=== Exercise data ===
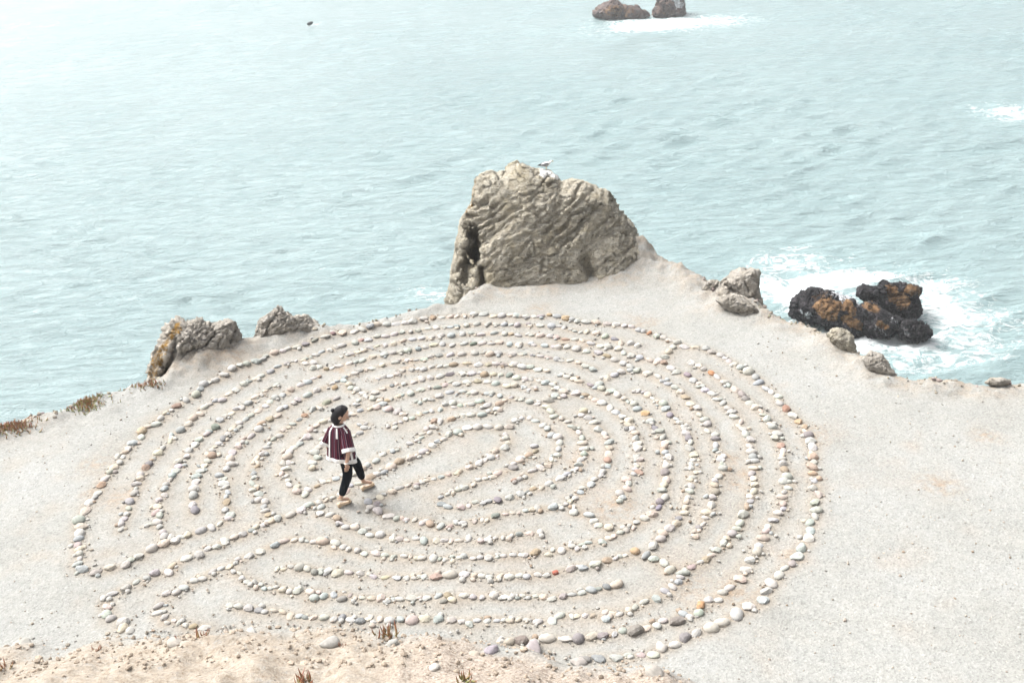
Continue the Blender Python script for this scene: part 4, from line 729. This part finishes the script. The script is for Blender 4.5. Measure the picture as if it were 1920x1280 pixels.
def mat_plant(px, py, rx, ry, n, hue, label, seed):
    g = np.random.default_rng(seed); c = surf(px, py); V = []; F = []; T = []; H = []; o = 0
    P = c[:2] + np.c_[g.normal(0, rx, n), g.normal(0, ry, n)]; z = height(P)
    for p, zz in zip(P, z):
        l = g.uniform(.04, .10); v, f, t = leaf_mesh(l, l * .13, g.uniform(.2, 1.3), 0, 3); a = g.uniform(0, 6.28); el = g.uniform(.15, 1.2)
        v = np.c_[v[:, 0], v[:, 1] * math.cos(el) - v[:, 2] * math.sin(el), v[:, 1] * math.sin(el) + v[:, 2] * math.cos(el)]
        v = np.c_[v[:, 0] * math.cos(a) - v[:, 1] * math.sin(a), v[:, 0] * math.sin(a) + v[:, 1] * math.cos(a), v[:, 2]] + [p[0], p[1], zz]
        V.append(v - c); F.append(f + o); T.append(t); H.append(np.full(len(v), np.clip(hue + g.normal(0, .25), 0, 1))); o += len(v)
    e = empty('ice_plant_mat', c, label=label, category='plant', group='ice plant mats on the cliff rim')
    link('foliage', mesh_np('foliage', np.vstack(V), np.vstack(F), True, dict(t=np.concatenate(T), hue=np.concatenate(H))), M_leaf, e, kind='stuff')
mat_plant(163, 762, .17, .13, 320, .0, 'green and yellow ice plant mat on the cliff rim left of the lichened outcrop', 11)
mat_plant(20, 800, .20, .11, 300, .5, 'rusty red ice plant mat on the cliff rim at the picture edge', 12)
mat_plant(275, 722, .16, .06, 90, .5, 'thin mixed ice plant mat under the lichened outcrop', 13)

# ------------------------------------------------------------------ gull on the crag
def loft(rings, n=16, cap=True):
    """rings: list of (centre, u-axis*radius, v-axis*radius)"""
    V = []; F = []
    for c, u, v in rings:
        for j in range(n):
            a = 2 * math.pi * j / n; V.append(np.array(c, float) + np.array(u, float) * math.cos(a) + np.array(v, float) * math.sin(a))
    for i in range(len(rings) - 1):
        for j in range(n): F.append((i * n + j, i * n + (j + 1) % n, (i + 1) * n + (j + 1) % n, (i + 1) * n + j))
    if cap:
        for i, flip in ((0, 1), (len(rings) - 1, 0)):
            V.append(np.array(rings[i][0], float)); k = len(V) - 1
            for j in range(n):
                a, b = i * n + j, i * n + (j + 1) % n; F.append((b, a, k, k) if flip else (a, b, k, k))
    return V, F
def poly_mesh(name, V, F, smooth=True, attrs=None):
    me = bpy.data.meshes.new(name); me.from_pydata([tuple(v) for v in V], [], [tuple(dict.fromkeys(int(q) for q in f)) for f in F]); me.update()
    me.polygons.foreach_set('use_smooth', [smooth] * len(me.polygons))
    for an, av in (attrs or {}).items():
        a = me.attributes.new(an, 'FLOAT', 'POINT'); a.data.foreach_set('value', np.asarray(av, np.float32))
    return me
def tube(pts, rad, n=8):
    rings = []; pts = [np.array(p, float) for p in pts]
    for i, p in enumerate(pts):
        d = pts[min(i + 1, len(pts) - 1)] - pts[max(i - 1, 0)]; d /= np.linalg.norm(d) + 1e-9
        u = np.cross(d, [0, 0, 1] if abs(d[2]) < .9 else [0, 1, 0]); u /= np.linalg.norm(u); v = np.cross(d, u); rings.append((p, u * rad[i], v * rad[i]))
    return loft(rings, n)
def joined(parts):
    V = []; F = []
    for v, f in parts:
        o = len(V); V += list(v); F += [tuple(q + o for q in ff) for ff in f]
    return V, F
def gull():
    crag = bpy.data.objects['headland_crag']; me = crag.data
    co = np.empty(len(me.vertices) * 3, np.float32); me.vertices.foreach_get('co', co); co = co.reshape(-1, 3); pp = project(co)
    near = np.abs(pp[:, 0] - 1026) < 3; k = np.where(near)[0][np.argmin(pp[near, 1])]; top = co[k]
    M_white = plain('gull_white', (.62, .62, .61), .7); M_wing = plain('gull_grey', (.20, .20, .21), .7); M_blk = plain('gull_black', (.03, .03, .03), .6); M_bill = plain('gull_bill', (.6, .42, .08), .5)
    e = empty('gull', top, R(-78), label='white and grey gull standing on top of the tall crag', category='bird')          # faces +Y, turned to the right
    s = .52
    def P(name, V, F, m): link(name, poly_mesh(name, [np.array(v) * s for v in V], F), m, e)
    prof = [(-.26, .17, .012), (-.20, .18, .045), (-.10, .185, .085), (0, .19, .105), (.09, .205, .095), (.15, .225, .07), (.185, .26, .05), (.20, .285, .052), (.235, .30, .05), (.265, .30, .03), (.28, .297, .008)]
    V, F = loft([((0, y, z), (r * .92, 0, 0), (0, -.0 * r, r)) for y, z, r in prof], 16); P('body', V, F, M_white)
    V, F = tube([(0, .275, .295), (0, .31, .29), (0, .335, .275)], [.014, .011, .003], 8); P('bill', V, F, M_bill)
    for sx in (-1, 1):
        V, F = loft([((sx * .07, .10, .22), (.02, 0, 0), (0, 0, .03)), ((sx * .095, .02, .215), (.022, 0, 0), (0, 0, .075)), ((sx * .095, -.10, .205), (.02, 0, 0), (0, 0, .07)), ((sx * .06, -.22, .20), (.014, 0, 0), (0, 0, .035))], 12); P('wing', V, F, M_wing)
        V, F = loft([((sx * .06, -.20, .20), (.015, 0, 0), (0, 0, .03)), ((sx * .03, -.30, .195), (.01, 0, 0), (0, 0, .018)), ((sx * .01, -.36, .19), (.003, 0, 0), (0, 0, .004))], 10); P('wing_tip', V, F, M_blk)
        V, F = joined([tube([(sx * .035, 0, .10), (sx * .035, .005, -.02)], [.008, .006], 6), tube([(sx * .035, -.01, -.018), (sx * .04, .05, -.022)], [.01, .006], 6)]); P('leg', V, F, M_bill)
        V, F = ico(1); P('eye', V * .006 + np.array([sx * .042, .25, .31]), F, M_blk)
gull()

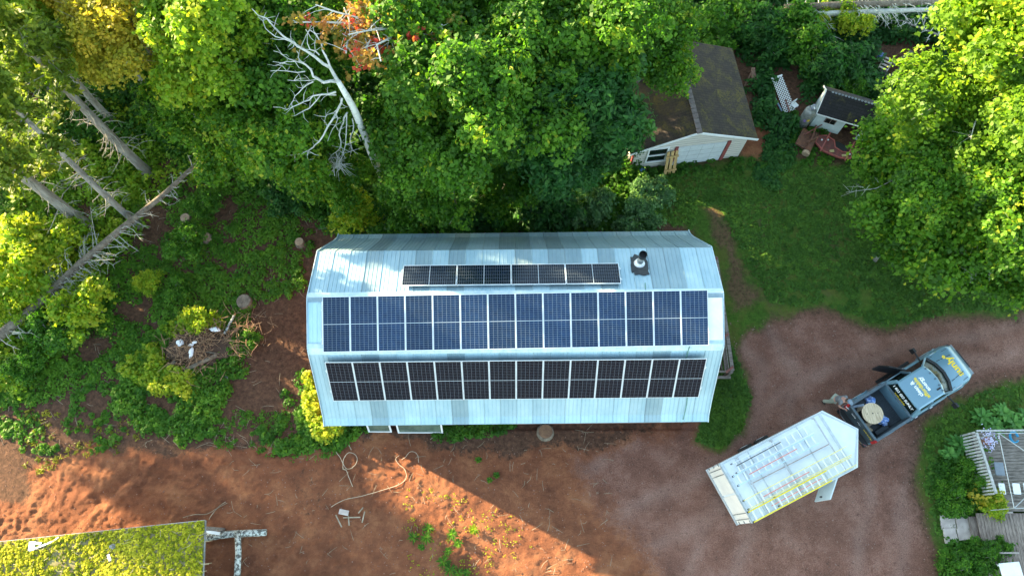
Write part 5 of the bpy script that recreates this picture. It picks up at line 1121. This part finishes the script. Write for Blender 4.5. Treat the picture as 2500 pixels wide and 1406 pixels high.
# ---- half bare maple with turning leaves at the top
rt = thing('maple_tree', 'half bare maple with grey boughs and tufts of red and orange leaves', 'tree', GG(1090, 420)); RO = rt.location.copy()
rp = lambda px, py, z: G(px, py, z) - RO
mb = MB(); mb.tube([Vector((0, 0, -.2)), rp(1060, 230, 5), rp(1010, 110, 8.6), rp(960, 70, 10)], [.2, .16, .12, .08], 8)
tufts = []
for pts_ in ([(1010, 110), (930, 65), (880, 45), (820, 30), (770, 12)], [(1010, 100), (960, 70), (900, 75), (850, 85)], [(1000, 90), (975, 40), (960, 5), (955, -40)], [(960, 70), (920, 30), (880, -20), (850, -60)], [(930, 65), (870, 58), (800, 55), (710, 55)], [(1005, 120), (960, 90), (920, 110), (930, 150)], [(900, 62), (860, 70), (850, 40), (840, 20)], [(1020, 110), (1050, 90), (1080, 60)], [(930, 70), (900, 105), (880, 140)], [(880, 45), (850, 90), (845, 130)]):
    P3 = [rp(p[0], p[1], 9.4 + i * .35) for i, p in enumerate(pts_)]; mb.tube(P3, [.06 * (1 - .8 * i / len(P3)) for i in range(len(P3))], 5)
    for q in range(16):
        i = rgd.randrange(len(P3) - 1); s_ = P3[i].lerp(P3[i + 1], rgd.random()); e = s_ + Vector([rgd.uniform(-1, 1), rgd.uniform(-1.2, .6), rgd.uniform(-.6, .5)]) * rgd.uniform(.4, 1.1); mb.tube([s_, s_.lerp(e, .5) + Vector((0, 0, .06)), e], [.018, .012, .005], 4); tufts.append(e)
mb.build('trunk', DEADW, rt)
rg = np.random.default_rng(31); C = []; NN = []; S = []; T_ = []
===
■ **What you are asked to do**: Repeat exactly the lines above from the line that contains "Write part 5" through the end. Include both of these ends; leave out everything else.

■ **Full answer**:
Write part 5 of the bpy script that recreates this picture. It picks up at line 1121. This part finishes the script. Write for Blender 4.5. Treat the picture as 2500 pixels wide and 1406 pixels high.
# ---- half bare maple with turning leaves at the top
rt = thing('maple_tree', 'half bare maple with grey boughs and tufts of red and orange leaves', 'tree', GG(1090, 420)); RO = rt.location.copy()
rp = lambda px, py, z: G(px, py, z) - RO
mb = MB(); mb.tube([Vector((0, 0, -.2)), rp(1060, 230, 5), rp(1010, 110, 8.6), rp(960, 70, 10)], [.2, .16, .12, .08], 8)
tufts = []
for pts_ in ([(1010, 110), (930, 65), (880, 45), (820, 30), (770, 12)], [(1010, 100), (960, 70), (900, 75), (850, 85)], [(1000, 90), (975, 40), (960, 5), (955, -40)], [(960, 70), (920, 30), (880, -20), (850, -60)], [(930, 65), (870, 58), (800, 55), (710, 55)], [(1005, 120), (960, 90), (920, 110), (930, 150)], [(900, 62), (860, 70), (850, 40), (840, 20)], [(1020, 110), (1050, 90), (1080, 60)], [(930, 70), (900, 105), (880, 140)], [(880, 45), (850, 90), (845, 130)]):
    P3 = [rp(p[0], p[1], 9.4 + i * .35) for i, p in enumerate(pts_)]; mb.tube(P3, [.06 * (1 - .8 * i / len(P3)) for i in range(len(P3))], 5)
    for q in range(16):
        i = rgd.randrange(len(P3) - 1); s_ = P3[i].lerp(P3[i + 1], rgd.random()); e = s_ + Vector([rgd.uniform(-1, 1), rgd.uniform(-1.2, .6), rgd.uniform(-.6, .5)]) * rgd.uniform(.4, 1.1); mb.tube([s_, s_.lerp(e, .5) + Vector((0, 0, .06)), e], [.018, .012, .005], 4); tufts.append(e)
mb.build('trunk', DEADW, rt)
rg = np.random.default_rng(31); C = []; NN = []; S = []; T_ = []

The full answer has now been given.